● SHORT PROBLEM: Print, exactly as they stand, the lines from the start of the listing to the line containing "s.t.links.new(a, b)", inclusive.

● DATA SEGMENT:
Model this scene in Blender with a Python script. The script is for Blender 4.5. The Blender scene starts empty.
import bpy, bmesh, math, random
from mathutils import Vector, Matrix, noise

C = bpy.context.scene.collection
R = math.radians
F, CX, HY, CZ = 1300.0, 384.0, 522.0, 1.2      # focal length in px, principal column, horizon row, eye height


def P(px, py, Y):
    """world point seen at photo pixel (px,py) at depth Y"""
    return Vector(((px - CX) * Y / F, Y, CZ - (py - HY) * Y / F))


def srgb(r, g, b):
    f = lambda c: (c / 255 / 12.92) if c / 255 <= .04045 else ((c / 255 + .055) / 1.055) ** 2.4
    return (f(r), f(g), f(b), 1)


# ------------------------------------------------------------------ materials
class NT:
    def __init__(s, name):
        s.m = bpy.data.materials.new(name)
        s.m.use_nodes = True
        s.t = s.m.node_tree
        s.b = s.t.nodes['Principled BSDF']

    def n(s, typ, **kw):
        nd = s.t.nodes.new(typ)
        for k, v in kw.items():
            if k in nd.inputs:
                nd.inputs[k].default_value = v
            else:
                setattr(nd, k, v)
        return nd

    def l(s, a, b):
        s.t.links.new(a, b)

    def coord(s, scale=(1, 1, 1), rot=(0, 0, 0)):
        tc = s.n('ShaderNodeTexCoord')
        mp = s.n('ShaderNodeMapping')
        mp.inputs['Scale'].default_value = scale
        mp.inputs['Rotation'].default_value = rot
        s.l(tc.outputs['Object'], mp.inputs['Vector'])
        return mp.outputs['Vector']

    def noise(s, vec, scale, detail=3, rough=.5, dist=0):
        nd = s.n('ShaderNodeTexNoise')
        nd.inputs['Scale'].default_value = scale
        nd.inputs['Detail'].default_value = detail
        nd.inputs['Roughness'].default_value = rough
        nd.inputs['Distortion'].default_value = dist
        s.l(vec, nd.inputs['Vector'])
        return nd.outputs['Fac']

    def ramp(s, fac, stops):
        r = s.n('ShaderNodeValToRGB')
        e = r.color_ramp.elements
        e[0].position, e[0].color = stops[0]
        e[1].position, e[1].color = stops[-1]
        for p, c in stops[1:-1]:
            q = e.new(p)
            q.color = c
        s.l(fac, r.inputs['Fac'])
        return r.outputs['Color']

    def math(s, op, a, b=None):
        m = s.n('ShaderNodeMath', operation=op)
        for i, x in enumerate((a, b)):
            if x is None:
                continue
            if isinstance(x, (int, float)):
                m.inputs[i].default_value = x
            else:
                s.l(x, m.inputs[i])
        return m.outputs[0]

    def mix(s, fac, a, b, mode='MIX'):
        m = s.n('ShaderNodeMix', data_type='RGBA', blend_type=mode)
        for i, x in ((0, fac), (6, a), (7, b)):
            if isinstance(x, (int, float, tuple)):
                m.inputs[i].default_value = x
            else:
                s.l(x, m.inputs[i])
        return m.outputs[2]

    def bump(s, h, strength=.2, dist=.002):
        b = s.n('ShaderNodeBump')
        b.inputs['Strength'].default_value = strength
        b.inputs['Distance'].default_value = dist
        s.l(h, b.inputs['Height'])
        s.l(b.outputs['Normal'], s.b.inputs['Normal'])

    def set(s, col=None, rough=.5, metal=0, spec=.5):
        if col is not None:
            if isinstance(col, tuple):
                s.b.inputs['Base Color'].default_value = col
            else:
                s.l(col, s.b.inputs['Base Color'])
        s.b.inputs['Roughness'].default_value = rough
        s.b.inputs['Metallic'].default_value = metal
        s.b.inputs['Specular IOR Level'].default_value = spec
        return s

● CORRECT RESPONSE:
Model this scene in Blender with a Python script. The script is for Blender 4.5. The Blender scene starts empty.
import bpy, bmesh, math, random
from mathutils import Vector, Matrix, noise

C = bpy.context.scene.collection
R = math.radians
F, CX, HY, CZ = 1300.0, 384.0, 522.0, 1.2      # focal length in px, principal column, horizon row, eye height


def P(px, py, Y):
    """world point seen at photo pixel (px,py) at depth Y"""
    return Vector(((px - CX) * Y / F, Y, CZ - (py - HY) * Y / F))


def srgb(r, g, b):
    f = lambda c: (c / 255 / 12.92) if c / 255 <= .04045 else ((c / 255 + .055) / 1.055) ** 2.4
    return (f(r), f(g), f(b), 1)


# ------------------------------------------------------------------ materials
class NT:
    def __init__(s, name):
        s.m = bpy.data.materials.new(name)
        s.m.use_nodes = True
        s.t = s.m.node_tree
        s.b = s.t.nodes['Principled BSDF']

    def n(s, typ, **kw):
        nd = s.t.nodes.new(typ)
        for k, v in kw.items():
            if k in nd.inputs:
                nd.inputs[k].default_value = v
            else:
                setattr(nd, k, v)
        return nd

    def l(s, a, b):
        s.t.links.new(a, b)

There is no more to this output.